This is the mail archive of the guile@cygnus.com mailing list for the guile project.


Index Nav: [Date Index] [Subject Index] [Author Index] [Thread Index]
Message Nav: [Date Prev] [Date Next] [Thread Prev] [Thread Next]

Re: guile & r5rs


Jim Blandy <jimb@red-bean.com> writes:

I must have missed the message this was in reply to, please
forgive me if I've misconstrued.

> > The old favourite, Newton's iterative square root looks like:
> 
> Right; but you've totally skipped the interesting part.  It has to
> work in bignum arithmetic only.  We don't have rationals.  And
> we know exactly how much precision we need: we're looking for the
> integer closest to the true square root.

Newton's method is still a candidate, eg:

to solve x^2 = a :

x_new <-- x_old - (x_old ^ 2 - a) / (2 * x_old)

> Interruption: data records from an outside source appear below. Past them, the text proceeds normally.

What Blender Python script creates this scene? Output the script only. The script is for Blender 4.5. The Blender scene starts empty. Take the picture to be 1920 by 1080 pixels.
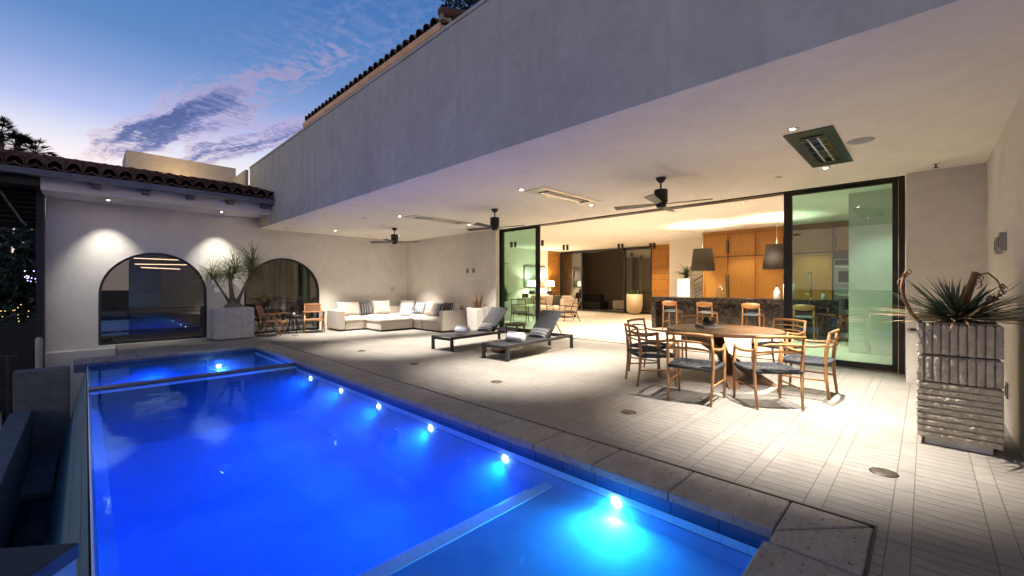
import bpy, math, random
from mathutils import Vector, Matrix, noise as mnoise
R = math.radians
PI = math.pi
scene = bpy.context.scene
col = scene.collection
rng = random.Random(7)

# ---------------------------------------------------------------- materials
def nodes_of(name):
    m = bpy.data.materials.new(name)
    m.use_nodes = True
    nt = m.node_tree
    nt.nodes.clear()
    out = nt.nodes.new('ShaderNodeOutputMaterial')
    return m, nt, out

def N(nt, typ, **kw):
    n = nt.nodes.new(typ)
    for k, v in kw.items():
        if k in n.inputs.keys():
            n.inputs[k].default_value = v
        else:
            setattr(n, k, v)
    return n

def L(nt, a, b):
    nt.links.new(a, b)

def math_n(nt, op, a, b=None, c=None, clamp=False):
    n = nt.nodes.new('ShaderNodeMath')
    n.operation = op
    n.use_clamp = clamp
    for i, v in enumerate((a, b, c)):
        if v is None:
            continue
        if isinstance(v, (int, float)):
            n.inputs[i].default_value = v
        else:
            nt.links.new(v, n.inputs[i])
    return n.outputs[0]

def mixc(nt, fac, a, b, typ='MIX'):
    n = nt.nodes.new('ShaderNodeMix')
    n.data_type = 'RGBA'
    n.blend_type = typ
    if isinstance(fac, (int, float)):
        n.inputs[0].default_value = fac
    else:
        nt.links.new(fac, n.inputs[0])
    for i, v in ((6, a), (7, b)):
        if isinstance(v, tuple):
            n.inputs[i].default_value = (*v[:3], 1)
        else:
            nt.links.new(v, n.inputs[i])
    return n.outputs[2]

def ramp(nt, fac, stops):
    n = nt.nodes.new('ShaderNodeValToRGB')
    e = n.color_ramp.elements
    while len(e) < len(stops):
        e.new(0.5)
    for i, (p, c) in enumerate(stops):
        e[i].position = p
        e[i].color = (*c, 1) if isinstance(c, tuple) else (c, c, c, 1)
    nt.links.new(fac, n.inputs[0])
    return n.outputs[0]

def coords(nt, stretch=None, kind='Object', rot=None):
    tc = nt.nodes.new('ShaderNodeTexCoord')
    mp = nt.nodes.new('ShaderNodeMapping')
    if stretch:
        mp.inputs['Scale'].default_value = stretch
    if rot:
        mp.inputs['Rotation'].default_value = rot
    nt.links.new(tc.outputs[kind], mp.inputs[0])
    return mp.outputs[0]

def noise_n(nt, vec, scale, detail=5, rough=.55, dist=0):
    n = nt.nodes.new('ShaderNodeTexNoise')
    n.inputs['Scale'].default_value = scale
    n.inputs['Detail'].default_value = detail
    n.inputs['Roughness'].default_value = rough
    n.inputs['Distortion'].default_value = dist
    nt.links.new(vec, n.inputs['Vector'])
    return n.outputs['Fac']

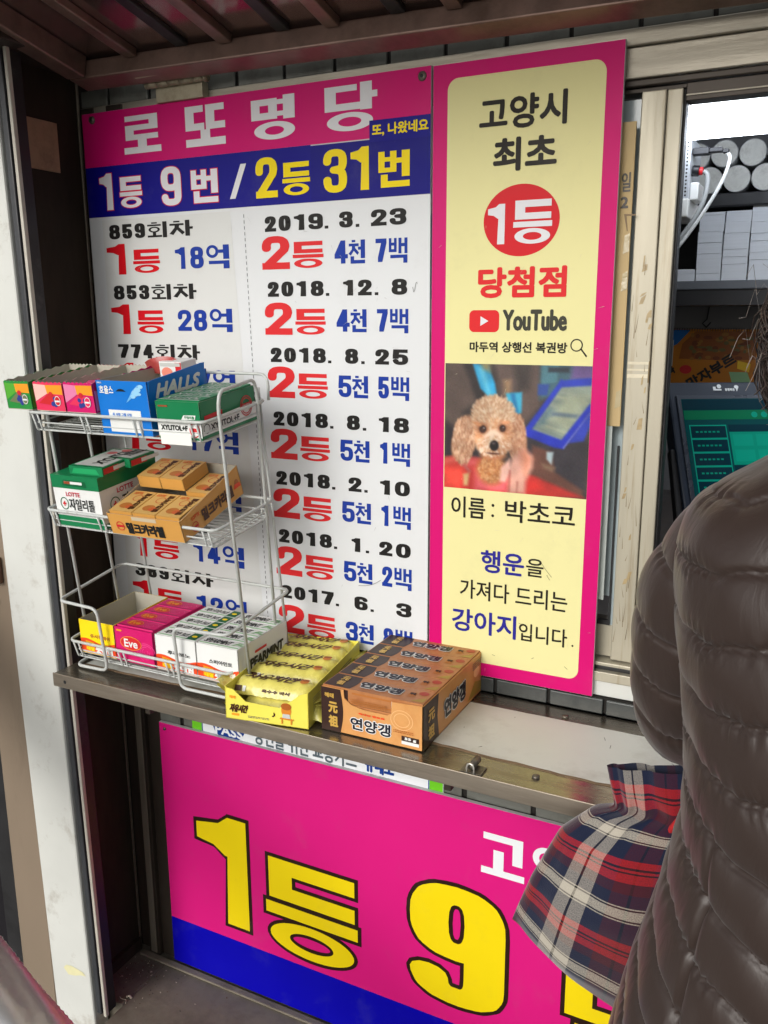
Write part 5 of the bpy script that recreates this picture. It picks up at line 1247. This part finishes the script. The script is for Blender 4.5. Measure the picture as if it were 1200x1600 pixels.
for r_ in range(2):
    for q in range(3): b.rect(.082 + q * .033, .110 + q * .033, -.100 - r_ * .023, -.083 - r_ * .023, UM, .0036, SG2)
for q in range(5):
    for r_ in range(6): b.rect(.030 + r_ * .006, .0338 + r_ * .006, -.0800 - q * .0205, -.0775 - q * .0205, UM, .0039, SG)
for q in range(5): b.disc(.118 + q * .014, -.053, .0045, .0045, UM, .0036, SG2, 14)
b.build('screen', tm)
b = MB(); LGm = glow('glowing logo white', (220, 226, 230), .1); b.disc(.075, -.0075, .0032, .0032, UM, .0003, LGm, 16); b.poly([(.066, -.014), (.078, -.014), (.078, -.0115), (.070, -.0115), (.070, -.008), (.066, -.008)], UM, .0003, LGm); text(b, UM, 'Lotto', .0665, .0775, -.0165, -.0135, NB, w=.0001, off=.0006)  # bezel logo brightened by a faint glow of its own
text(b, UM, '동행복권', .083, .097, -.0150, -.0105, LGm, w=.0002, off=.0003); b.disc(.100, -.0085, .0032, .0026, UM, .0003, LGm, 16); b.poly([(.099, -.011), (.1035, -.0085), (.100, -.016)], UM, .0003, LGm); b.build('emblem', tm)
b = MB(); b.box(.05, .13, .03, .13, -.276, -.20, BLACK); b.prism([(-.012, -H - .02), (.0, -H - .02), (.004, -.10), (-.006, -.10)], UM, -.02, -.005, BLACK); b.build('stand', tm, bevel=.003)

# ---------------------------------------------------------------- person in the brown quilted coat
COAT = bpy.data.materials.new('brown nylon'); COAT.use_nodes = True
nt = COAT.node_tree; pb = nt.nodes['Principled BSDF']; pb.inputs['Base Color'].default_value = lin((48, 36, 31)) + (1,); pb.inputs['Roughness'].default_value = .43; pb.inputs['Specular IOR Level'].default_value = .45; pb.inputs['Sheen Weight'].default_value = .12
tc = nt.nodes.new('ShaderNodeTexCoord'); mp = nt.nodes.new('ShaderNodeMapping'); mp.inputs['Scale'].default_value = (1, 1, .35); nt.links.new(tc.outputs['Object'], mp.inputs[0])
n1 = nt.nodes.new('ShaderNodeTexNoise'); n1.inputs['Scale'].default_value = 55; n1.inputs['Detail'].default_value = 4; n1.inputs['Distortion'].default_value = 1.2; nt.links.new(mp.outputs[0], n1.inputs[0])
n2 = nt.nodes.new('ShaderNodeTexNoise'); n2.inputs['Scale'].default_value = 900; nt.links.new(tc.outputs['Object'], n2.inputs[0])
bp1 = nt.nodes.new('ShaderNodeBump'); bp1.inputs['Strength'].default_value = .22; bp1.inputs['Distance'].default_value = .003; nt.links.new(n1.outputs[0], bp1.inputs['Height'])
bp2 = nt.nodes.new('ShaderNodeBump'); bp2.inputs['Strength'].default_value = .06; bp2.inputs['Distance'].default_value = .001; nt.links.new(n2.outputs[0], bp2.inputs['Height']); nt.links.new(bp1.outputs[0], bp2.inputs['Normal']); nt.links.new(bp2.outputs[0], pb.inputs['Normal'])
SKIN = mat('skin', (214, 166, 140), rough=.5, var=.05, vscale=30); TROU = mat('dark trousers', (40, 40, 48), rough=.8, var=.1, vscale=60, bump=.2); SHOE = mat('black shoe', (28, 26, 26), rough=.45, var=.1)
person = thing('person', (.05, -.36, -1.55), 'person in a dark brown quilted coat leaning to the serving window, back turned', 'person')
PI_ = Matrix.Translation((-.05, .36, 1.55))
def child(o): o.parent = person; o.matrix_parent_inverse = PI_; return o
# body: one skinned surface (legs, trunk, arms, hands with five fingers, neck, head)
joints, edges, rad = [], [], []
def J(p, r, par=None):
    joints.append(p); rad.append(r)
    if par is not None: edges.append((par, len(joints) - 1))
    return len(joints) - 1
pel = J((.055, -.385, -.70), .12)
wa = J((.05, -.365, -.52), .105, pel); ch = J((.045, -.345, -.32), .115, wa); sh = J((.042, -.318, -.19), .095, ch); nk = J((.040, -.300, -.115), .045, sh); hd0 = J((.050, -.285, -.055), .050, nk); hd1 = J((.054, -.270, .000), .066, hd0); hd2 = J((.054, -.268, .040), .056, hd1); hd3 = J((.054, -.270, .070), .032, hd2)
nose = J((.056, -.182, -.008), .010, hd1)
for s in (-1, 1):
    hp = J((.055 + s * .085, -.39, -.80), .088, pel); kn = J((.055 + s * .09, -.375, -1.13), .055, hp); an = J((.055 + s * .095, -.40, -1.47), .036, kn); to = J((.055 + s * .11, -.30, -1.515), .030, an)
def arm(pts, radii, hand_dir):
    par = sh
    for p, r in zip(pts, radii): par = J(p, r, par)
    wv = Vector(pts[-1]); d = Vector(hand_dir).normalized(); up = Vector((0, 0, 1)); side_ = d.cross(up).normalized()
    palm = J(tuple(wv + d * .045), .022, par); 
    for k, (o, L) in enumerate(((-.024, .058), (-.008, .068), (.008, .064), (.024, .050))):
        a_ = J(tuple(wv + d * .085 + side_ * o), .0095, palm); b_ = J(tuple(wv + d * (.085 + L * .55) + side_ * o * 1.1 - up * .006), .0082, a_); J(tuple(wv + d * (.085 + L * .95) + side_ * o * 1.12 - up * .020), .007, b_)
    t1 = J(tuple(wv + d * .045 - side_ * .034 * (1 if wv.x < .1 else -1) - up * .005), .0105, palm); J(tuple(wv + d * .075 - side_ * .046 * (1 if wv.x < .1 else -1) - up * .012), .009, t1)
LARM = [(-.040, -.300, -.168), (-.078, -.262, -.255), (-.080, -.224, -.352), (.000, -.165, -.372), (.045, -.125, -.380)]
RARM = [(.140, -.300, -.168), (.190, -.270, -.26), (.190, -.220, -.352), (.150, -.140, -.372), (.125, -.105, -.385)]
arm(LARM, (.045, .038, .034, .028, .022), (.45, .9, -.25)); arm(RARM, (.045, .038, .034, .028, .022), (-.4, .9, -.25))
me = bpy.data.meshes.new('body'); me.from_pydata(joints, edges, []); body = bpy.data.objects.new('body', me); COL.objects.link(body)
sk = body.modifiers.new('skin', 'SKIN'); me.materials.append(SKIN)
if not me.skin_vertices: 
    pass
lay = me.skin_vertices[0].data
for i, r in enumerate(rad): lay[i].radius = (r, r)
lay[0].use_root = True
sk.use_smooth_shade = True; sb_ = body.modifiers.new('smooth', 'SUBSURF'); sb_.levels = 2; sb_.render_levels = 2
child(body)
for s in (-1, 1):
    b = MB(); c = (.054 + s * .030, -.204, .008); V = [[(c[0] + .011 * math.cos(p) * math.cos(q), c[1] + .011 * math.sin(p), c[2] + .011 * math.cos(p) * math.sin(q)) for q in np.linspace(0, 6.283, 13)] for p in np.linspace(-1.57, 1.57, 9)]; b.grid(V, CW); child(b.build('eye'))
    b = MB(); b.tube([(.054 + s * .070, -.275, -.025), (.054 + s * .078, -.283, .0), (.054 + s * .076, -.278, .018)], [.007, .012, .008], SKIN, n=10); child(b.build('ear'))
b = MB(); b.tube([(.033, -.200, -.036), (.054, -.195, -.038), (.075, -.200, -.036)], [.003, .006, .003], mat('lips', (176, 96, 92), rough=.5), n=8); child(b.build('mouth'))
for s in (-1, 1):
    b = MB(); b.tube([(.055 + s * .085, -.39, -.72), (.055 + s * .085, -.39, -.82), (.055 + s * .09, -.375, -1.13), (.055 + s * .095, -.40, -1.44), (.055 + s * .095, -.40, -1.50)], [.105, .10, .07, .055, .058], TROU, n=28); child(b.build('trouser_leg', subsurf=1))
    b = MB(); b.tube([(.055 + s * .093, -.44, -1.522), (.055 + s * .095, -.40, -1.518), (.055 + s * .103, -.33, -1.524), (.055 + s * .11, -.27, -1.532)], [.022, .033, .034, .018], SHOE, n=16); child(b.build('shoe', subsurf=1))
# coat: lofted and puffed between stitched seams
def sms(a, w):
    k = np.exp(-np.linspace(-2, 2, w) ** 2); k /= k.sum(); return np.convolve(np.pad(a, w // 2, mode='edge'), k, 'valid')[:len(a)]
SEC = np.array([(-.098, .040, -.300, .058, .056), (-.114, .040, -.310, .098, .078), (-.130, .041, -.318, .124, .094), (-.165, .042, -.326, .134, .108), (-.22, .043, -.336, .131, .116), (-.30, .046, -.348, .119, .121), (-.37, .050, -.358, .117, .124), (-.43, .052, -.362, .129, .128), (-.49, .054, -.367, .147, .132), (-.58, .056, -.372, .167, .140), (-.70, .058, -.378, .182, .148), (-.85, .06, -.382, .198, .156), (-1.02, .06, -.385, .212, .164)])
NZ, NT = 420, 260
zz = np.linspace(-.098, -1.02, NZ); idx = -SEC[:, 0]
prof = [sms(np.interp(-zz, idx, SEC[:, k]), 31) for k in range(1, 5)]
th = np.linspace(0, 2 * np.pi, NT, endpoint=False)
T, Z = np.meshgrid(th, zz)
SEAM1 = R_(226); SEAM2 = R_(318)
def wrapd(a): return (a + np.pi) % (2 * np.pi) - np.pi
d1 = wrapd(T - SEAM1)
slope = np.where(d1 < 0, .095 * np.clip(-d1, 0, 1.1) * np.clip((-.25 - Z) / .3, 0.1, 1), -.020 * np.clip(d1, 0, 1.6) * np.clip((-.05 - Z) / .5, -.4, 1) + .046 * np.clip(d1, 0, 1.6) * np.clip((.38 + Z) / .25, 0, 1))
wob = .0022 * np.sin(5 * T + 20 * Z) + .0008 * np.sin(19 * T - 17 * Z)
q = (Z - slope + wob) / .0435
puff = np.abs(np.sin(np.pi * q)) ** .36
seamd = np.abs(((q + .5) % 1) - .5)                    # 0 on a stitched line
puck = np.exp(-(seamd / .20) ** 2) * (np.sin(96 * T + 9 * np.sin(40 * Z)) * np.clip(np.sin(7 * T + 31 * Z), 0, 1) + .6 * np.sin(57 * T + 60 * Z) * np.clip(np.sin(5 * T - 23 * Z), 0, 1)) * .0019
pinch = np.exp(-(wrapd(T - SEAM1 - .06 * np.sin(5 * Z)) / .016) ** 2) * np.clip((-.33 - Z) / .05, 0, 1) + np.exp(-(wrapd(T - SEAM2) / .016) ** 2)
fold = .0016 * np.sin(3 * T + 12 * Z) * np.sin(2 * T - 9 * Z + 1) + .0004 * np.sin(17 * T - 45 * Z)
near = np.exp(-(wrapd(T - SEAM1) / .22) ** 2); fold = fold + near * .0008 * np.sin(95 * Z + 6 * T)
soft = 1 - .55 * np.clip((-.10 - d1) / .5, 0, 1) * np.clip((Z + .40) / .06, 0, 1)
D = .0068 * puff * soft * (1 - .6 * pinch) - .003 * pinch - .0022 * soft * np.exp(-(seamd / .030) ** 2) + puck + fold
hx, hy = prof[2][:, None] + D - .003, prof[3][:, None] + D - .003
X = prof[0][:, None] + hx * np.sign(np.cos(T)) * np.abs(np.cos(T)) ** .92; Y = prof[1][:, None] + hy * np.sign(np.sin(T)) * np.abs(np.sin(T)) ** .92
b = MB(); b.grid(np.stack([X, Y, Z + .004 * np.sin(T * 2)], -1), COAT, closed_u=True)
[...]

x_new <-- 1/2 * (x_old + a/x_old)

(define (in-sqrt a)
                     ;; Find a reasonable starting point:
    (let loop ((x (ash a (- (quotient (integer-length a) 2)))))
      (let ((x2 (quotient a x)))
        (let ((d2 (- x2 x)))
          (cond ((zero? d2) x)
                ((or (> d2 1) (< d2 -1))
                 (loop (ash (+ x x2) -1)))
                ((> x (- a (* x x)))
                 (min x x2))
                (else
                 (max x x2)))))))

>From some fooling around this seems to allocate bignums very roughly
20 times the size of the argument.

It's not clear to me that the integer nearest the answer is what's
needed.  Doesn't this depend on the representation of the floating
point answer?  Since the answers we would be dealing with would
all be greater than 2^512 or so, a 512 bit mantissa would be
necessary to distinguish two such numbers differing only by one.
Requiring the nearest integer sounds like massive overkill.